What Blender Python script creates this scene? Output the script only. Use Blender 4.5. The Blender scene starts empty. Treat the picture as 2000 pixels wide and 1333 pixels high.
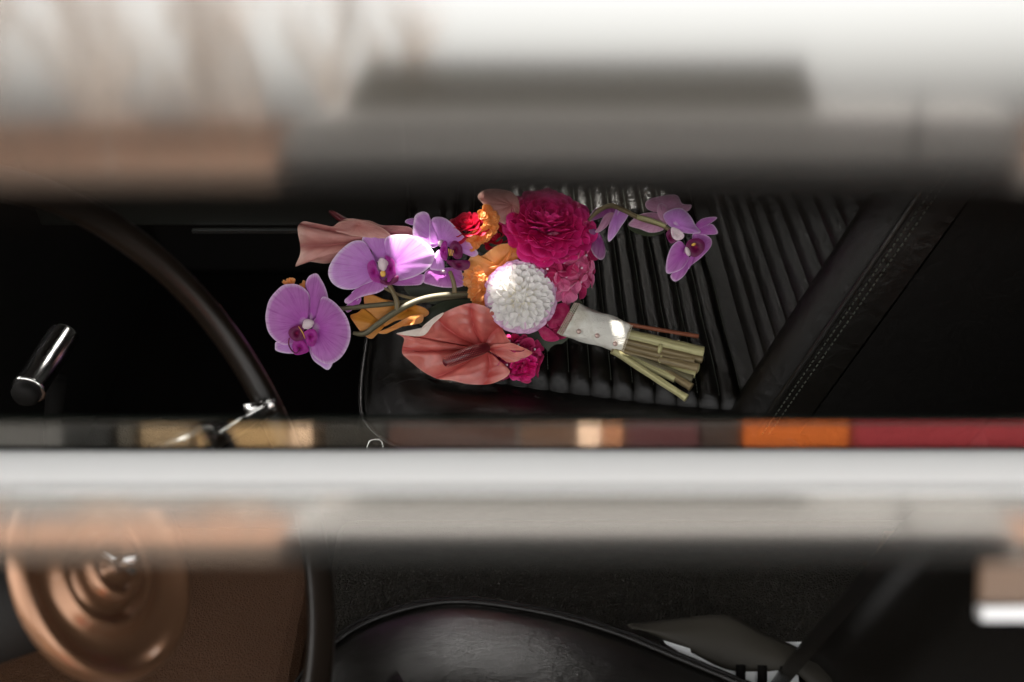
import bpy, math, random
import numpy as np
from mathutils import Vector, Matrix
random.seed(7); rng = np.random.default_rng(7)
PI = math.pi; R_ = math.radians
sc = bpy.context.scene
col = sc.collection

# ------------------------------------------------------------------ camera, sky, sun, exposure
PITCH = 40.0; CH = 0.74
cd = bpy.data.cameras.new('camera'); cam = bpy.data.objects.new('camera', cd); col.objects.link(cam)
cam.location = (0, 0, CH); cam.rotation_euler = (R_(90 - PITCH), 0, 0)
cd.lens = 35; cd.sensor_width = 36; cd.clip_start = 0.01; cd.clip_end = 1500
cd.dof.use_dof = True; cd.dof.focus_distance = 1.08; cd.dof.aperture_fstop = 5.2
sc.camera = cam
SUN_EL, SUN_AZ = 62.0, 28.0          # azimuth from +Y (far side of the car) towards -X (its front)
sdir = Vector((-math.sin(R_(SUN_AZ)) * math.cos(R_(SUN_EL)), math.cos(R_(SUN_AZ)) * math.cos(R_(SUN_EL)), math.sin(R_(SUN_EL))))
w = bpy.data.worlds.new('World'); sc.world = w; w.use_nodes = True
nt = w.node_tree; nt.nodes.clear()
sky = nt.nodes.new('ShaderNodeTexSky'); sky.sky_type = 'NISHITA'; sky.sun_disc = False
sky.sun_elevation = R_(SUN_EL); sky.sun_rotation = R_(-SUN_AZ)
sky.air_density = 1.0; sky.dust_density = 5.0; sky.ozone_density = 1.0
hs = nt.nodes.new('ShaderNodeHueSaturation'); hs.inputs['Saturation'].default_value = 0.15
bg = nt.nodes.new('ShaderNodeBackground'); bg.inputs['Strength'].default_value = 0.15
wo = nt.nodes.new('ShaderNodeOutputWorld')
wm = nt.nodes.new('ShaderNodeMix'); wm.data_type = 'RGBA'; wm.blend_type = 'MULTIPLY'; wm.inputs['Factor'].default_value = 1.0; wm.inputs['B'].default_value = (1.0, .965, .91, 1)
nt.links.new(sky.outputs[0], hs.inputs['Color']); nt.links.new(hs.outputs[0], wm.inputs['A']); nt.links.new(wm.outputs['Result'], bg.inputs['Color']); nt.links.new(bg.outputs[0], wo.inputs[0])
sl = bpy.data.lights.new('sun', 'SUN'); sl.energy = 4.0; sl.angle = R_(0.5); sl.color = (1.0, 0.95, 0.88)
so = bpy.data.objects.new('sun', sl); col.objects.link(so); so.rotation_euler = sdir.to_track_quat('Z', 'Y').to_euler()
so.location = sdir * 20
sc.view_settings.view_transform = 'Standard'; sc.view_settings.look = 'None'
sc.view_settings.exposure = 2.8; sc.view_settings.gamma = 1.0
sc.cycles.use_denoising = True
sc.cycles.max_bounces = 8; sc.cycles.transparent_max_bounces = 12
sc.cycles.sample_clamp_indirect = 4.0

# ------------------------------------------------------------------ helpers
cp_, sp_ = math.cos(R_(PITCH)), math.sin(R_(PITCH))
VR = Vector((1, 0, 0)); VF = Vector((0, cp_, -sp_)); VU = Vector((0, sp_, cp_)); VC = Vector((0, 0, CH))
FPX = 1944.4
def ray(px, py): return VF + VR * ((px - 1000) / FPX) - VU * ((py - 666.5) / FPX)
def at(px, py, d): return VC + ray(px, py) * d                       # the place at a distance along the lens axis
def onz(px, py, z):
    r = ray(px, py); return VC + r * ((z - CH) / r.z)
D0 = 1.11
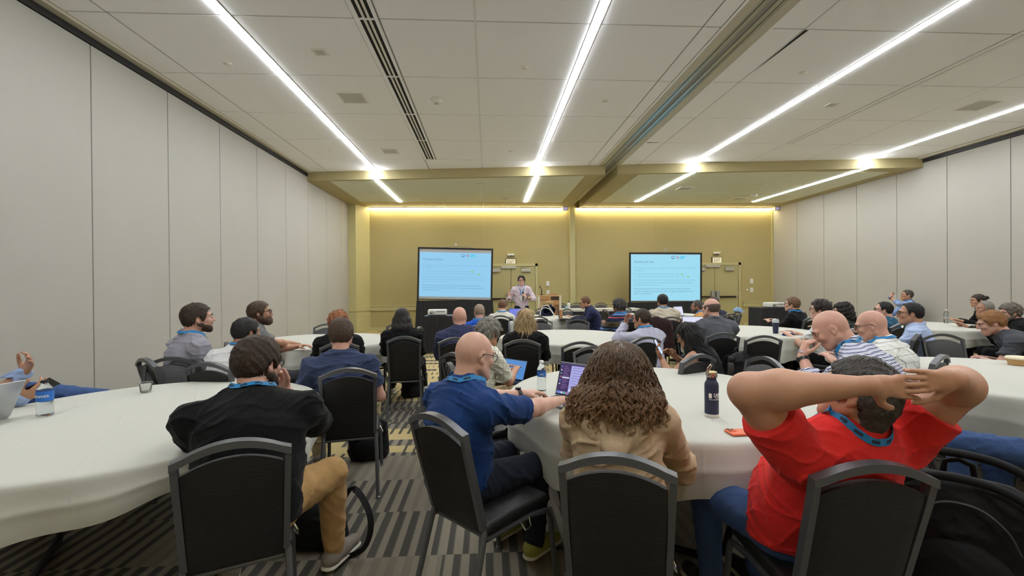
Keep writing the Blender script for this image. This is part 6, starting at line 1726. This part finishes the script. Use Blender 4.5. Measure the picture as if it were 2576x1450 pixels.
# navy bottle with white print and steel top
t = thing('steel_bottle', 'navy insulated bottle with white lettering and steel cap near the red t-shirt', 'bottle', (1.205, 2.345, ZTOP), 0)
M_NAVY = simple('bottle_navy_powder', (30, 36, 64), .5, bump=.05, bscale=600)
shade_auto(MB().lathe([(.001, .016), (.036, .016), (.036, .165), (.034, .180), (.027, .192), (.025, .196), (.025, .215), (.001, .215)], n=32).build('bottle_body', M_NAVY, t), 50)
shade_auto(MB().lathe([(.001, 0), (.0355, 0), (.0365, .003), (.0365, .016), (.001, .016)], n=32).build('base_ring', simple('base_white', (214, 210, 200), .4), t), 40)
cp = shade_auto(MB().lathe([(.001, .213), (.029, .213), (.0295, .216), (.0295, .238), (.028, .241), (.001, .241)], n=32).build('cap', simple('steel_polished', (196, 186, 176), .15, .95), t), 40)
MB().tube([(-.024, 0, .225), (-.03, -.004, .235), (-.022, -.004, .262), (-.006, -.004, .280), (.002, -.004, .277), (-.012, -.003, .252), (-.024, .002, .23)], .0035, 8).build('loop_handle', simple('steel_polished', (196, 186, 176)), cp, True)
M_PRINT = simple('print_white', (232, 230, 224), .5)
text_cyl('lettering', 'SAIL', .026, .0362, .112, .34, M_PRINT, t, .040)
text_cyl('small_lettering', 'Atlanta, GA | October 2', .0085, .0362, .094, .05, M_PRINT, t, .062)
for zz in (.108, .1035):
    text_cyl('small_lettering', 'Community Innovation', .004, .0362, zz, .42, M_PRINT, t, .03)
pr = MB(); n_ = 10
for i in range(n_):
    a0 = -.86 + .42 * i / n_; a1 = -.86 + .42 * (i + 1) / n_; z0 = .104 + .0015 * math.sin(i * 1.9); z1 = .130 - .004 * (i in (1, 2)) - .003 * (i > 7)
    pr.add([(.0366 * math.sin(a0), -.0366 * math.cos(a0), z0), (.0366 * math.sin(a1), -.0366 * math.cos(a1), z0), (.0366 * math.sin(a1), -.0366 * math.cos(a1), z1), (.0366 * math.sin(a0), -.0366 * math.cos(a0), z1)], [(0, 1, 2, 3)])
pr.build('printed_emblem', M_PRINT, t)
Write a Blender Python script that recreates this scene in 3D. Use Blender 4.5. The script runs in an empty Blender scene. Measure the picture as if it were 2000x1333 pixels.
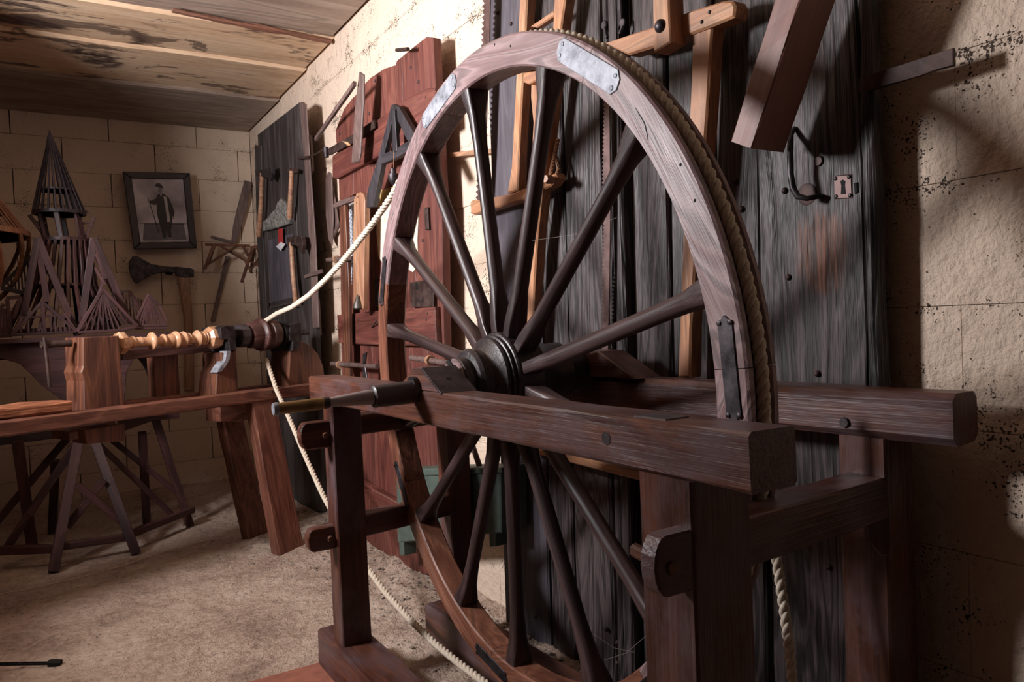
import bpy, bmesh, math, random
from mathutils import Vector, Matrix
sc = bpy.context.scene
rnd = random.Random(7)
H = 0.95                       # camera height above the earth floor, metres

# ------------------------------------------------------------------ camera
# room axes: X towards the right-hand wall, Y along that wall to the far corner, Z up
YAW, PIT, ROL, FPX = 0.556162, 0.0261207, -0.0424348, 1482.06
Fv = Vector((math.sin(YAW)*math.cos(PIT), math.cos(YAW)*math.cos(PIT), -math.sin(PIT)))
R0 = Vector((math.cos(YAW), -math.sin(YAW), 0)); U0 = R0.cross(Fv)
Rv = R0*math.cos(ROL) + U0*math.sin(ROL); Uv = -R0*math.sin(ROL) + U0*math.cos(ROL)
cd = bpy.data.cameras.new('camera'); cam = bpy.data.objects.new('camera', cd)
sc.collection.objects.link(cam)
cd.sensor_width = 36; cd.lens = FPX/2000*36; cd.clip_start = 0.05
cam.matrix_world = Matrix(((Rv.x, Uv.x, -Fv.x, 0), (Rv.y, Uv.y, -Fv.y, 0), (Rv.z, Uv.z, -Fv.z, H), (0, 0, 0, 1)))
sc.camera = cam

# ------------------------------------------------------------------ light and exposure
sc.view_settings.view_transform = 'Standard'; sc.view_settings.look = 'None'
sc.view_settings.gamma = 1; sc.view_settings.use_curve_mapping = False
sc.view_settings.exposure = 0.0
w = bpy.data.worlds.new('room_air'); sc.world = w; w.use_nodes = True
w.node_tree.nodes['Background'].inputs[0].default_value = (0.90, 0.80, 0.92, 1)
w.node_tree.nodes['Background'].inputs[1].default_value = 0.008
def softbox(name, loc, target, watts, col, size, spread):
    l = bpy.data.lights.new(name, 'AREA'); l.shape = 'DISK'; l.size = size; l.energy = watts; l.color = col; l.spread = math.radians(spread)
    o = bpy.data.objects.new(name, l); sc.collection.objects.link(o); o.location = loc
    o.rotation_euler = (Vector(target)-Vector(loc)).to_track_quat('-Z', 'Y').to_euler()
    return o
KEY = (-0.98, 2.32, 0.74+H)       # photographer's round softbox, left of the frame
softbox('key_lamp', KEY, (0.02, 2.39, 0.85+H), 68, (1.0, 0.965, 0.975), 0.46, 142)

# ------------------------------------------------------------------ helpers
def ray(px, py): return Fv*FPX + Rv*(px-1000) - Uv*(py-666.5)
def at_x(px, py, X): d = ray(px, py); return d*(X/d.x)
def at_y(px, py, Y): d = ray(px, py); return d*(Y/d.y)
def at_z(px, py, Z): d = ray(px, py); return d*(Z/d.z)
def at_p(px, py, P0, N): d = ray(px, py); return d*((P0.dot(N))/d.dot(N))
V = Vector
WM = {}                         # world matrices (camera height = 0; everything is lifted by H at the end)
TOP = []
def tag(o, label=None, cat=None, group=None, kind=None):
    if label: o['label'] = label
    if cat: o['category'] = cat
    if group: o['group'] = group
    if kind: o['kind'] = kind
    return o
def place(o, M, parent=None):
    sc.collection.objects.link(o); WM[o.name] = M.copy()
    if parent is not None:
        o.parent = parent; o.matrix_local = WM[parent.name].inverted() @ M
    else:
        o.matrix_world = M; TOP.append(o)
    return o
def thing(name, loc, label, cat, group=None):
    o = bpy.data.objects.new(name, None); o.empty_display_size = 0.05
    place(o, Matrix.Translation(V(loc))); return tag(o, label, cat, group)
def fix_normals(me):
    bm = bmesh.new(); bm.from_mesh(me); bmesh.ops.recalc_face_normals(bm, faces=bm.faces); bm.to_mesh(me); bm.free()
def mesh_obj(name, vs, fs, mat, parent=None, M=None, smooth=False):
    me = bpy.data.meshes.new(name); me.from_pydata([tuple(v) for v in vs], [], fs); me.update()
    fix_normals(me)
    if mat: me.materials.append(mat)
    if smooth:
        me.polygons.foreach_set('use_smooth', [True]*len(me.polygons))
        try: me.set_sharp_from_angle(angle=math.radians(smooth if smooth is not True else 35))
        except Exception: pass
    return place(bpy.data.objects.new(name, me), M or Matrix.Identity(4), parent)
def basis(o, x, z):
    x = x.normalized(); z = (z - x*z.dot(x)).normalized(); y = z.cross(x)
    return Matrix(((x.x, y.x, z.x, o.x), (x.y, y.y, z.y, o.y), (x.z, y.z, z.z, o.z), (0, 0, 0, 1)))

def bar_mesh(L, w, t, c=0.003, n=6, j=0.0008, w2=None, t2=None, bow=0.0):
    w2 = w if w2 is None else w2; t2 = t if t2 is None else t2
    vs, fs = [], []
    for i in range(n+1):
        f = i/n; W = (w+(w2-w)*f)/2; T = (t+(t2-t)*f)/2; cc = min(c, W*0.6, T*0.6)
        b = bow*math.sin(math.pi*f)
        for (a, d) in ((-W, -T+cc), (-W+cc, -T), (W-cc, -T), (W, -T+cc), (W, T-cc), (W-cc, T), (-W+cc, T), (-W, T-cc)):
            vs.append((L*f-L/2, a+rnd.uniform(-j, j)+b, d+rnd.uniform(-j, j)))
    for i in range(n):
        for k in range(8):
            a = i*8+k; b = i*8+(k+1) % 8; fs.append((a, b, b+8, a+8))
    fs.append(tuple(reversed(range(8)))); fs.append(tuple(n*8+k for k in range(8)))
    fs = [tuple(reversed(f)) for f in fs]
    return vs, fs
def bar(name, p0, p1, w, t, mat, parent=None, up=V((0, 0, 1)), **k):
    """timber from p0 to p1; t along 'up', w across"""
    p0, p1 = V(p0), V(p1); d = p1-p0
    if abs(d.normalized().dot(up.normalized())) > 0.98: up = V((1, 0, 0))
    vs, fs = bar_mesh(d.length, w, t, **k)
    return mesh_obj(name, vs, [tuple(reversed(f)) for f in fs], mat, parent, basis((p0+p1)/2, d, up))
def box(name, lo, hi, mat, parent=None, grain='x', **k):
    lo, hi = V(lo), V(hi); c = (lo+hi)/2; s = hi-lo
    if grain == 'x': return bar(name, (lo.x, c.y, c.z), (hi.x, c.y, c.z), s.y, s.z, mat, parent, V((0, 0, 1)), **k)
    if grain == 'y': return bar(name, (c.x, lo.y, c.z), (c.x, hi.y, c.z), s.x, s.z, mat, parent, V((0, 0, 1)), **k)
    return bar(name, (c.x, c.y, lo.z), (c.x, c.y, hi.z), s.y, s.x, mat, parent, V((1, 0, 0)), **k)
def slab(name, pts, nrm, t, mat, parent=None, grain=None, c=0.002, dome=0):
    """flat piece: 3D outline 'pts' is its face towards 'nrm', thickness t behind it"""
    nrm = V(nrm).normalized(); o = sum(pts, V())/len(pts)
    g = grain if grain is not None else (pts[1]-pts[0])
    M = basis(o, V(g), nrm); Mi = M.inverted()
    q = [Mi @ p for p in pts]; q = [V((p.x, p.y)) for p in q]
    A = sum(q[i].x*q[(i+1) % len(q)].y-q[(i+1) % len(q)].x*q[i].y for i in range(len(q)))
    if A < 0: q.reverse()
    n = len(q); ins = []
    for i in range(n):
        a, b, d = q[i-1], q[i], q[(i+1) % n]
        e1 = (b-a).normalized() if (b-a).length > 1e-9 else V((1, 0)); e2 = (d-b).normalized() if (d-b).length > 1e-9 else e1
        m = V((-e1.y-e2.y, e1.x+e2.x)); m = m.normalized() if m.length > 1e-6 else V((-e1.y, e1.x))
        s = max(0.5, m.dot(V((-e1.y, e1.x)))); ins.append(b+m*(c/s))
    vs = [(p.x, p.y, 0) for p in ins]+[(p.x, p.y, -c) for p in q]+[(p.x, p.y, -t) for p in q]
    fs = [tuple(range(n)), tuple(reversed(range(2*n, 3*n)))]
    for i in range(n):
        k = (i+1) % n; fs += [(i, i+n, k+n, k), (i+n, i+2*n, k+2*n, k+n)]
    return mesh_obj(name, vs, fs, mat, parent, M)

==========

- Task: Exactly reproduce the run of lines from the start of the listing through the line with "col = sc.collection", inclusive; pictures are not copied.

- Task answer:
What Blender Python script creates this scene? Output the script only. Use Blender 4.5. The Blender scene starts empty. Treat the picture as 2000 pixels wide and 1333 pixels high.
import bpy, math, random
import numpy as np
from mathutils import Vector, Matrix
random.seed(7); rng = np.random.default_rng(7)
PI = math.pi; R_ = math.radians
sc = bpy.context.scene
col = sc.collection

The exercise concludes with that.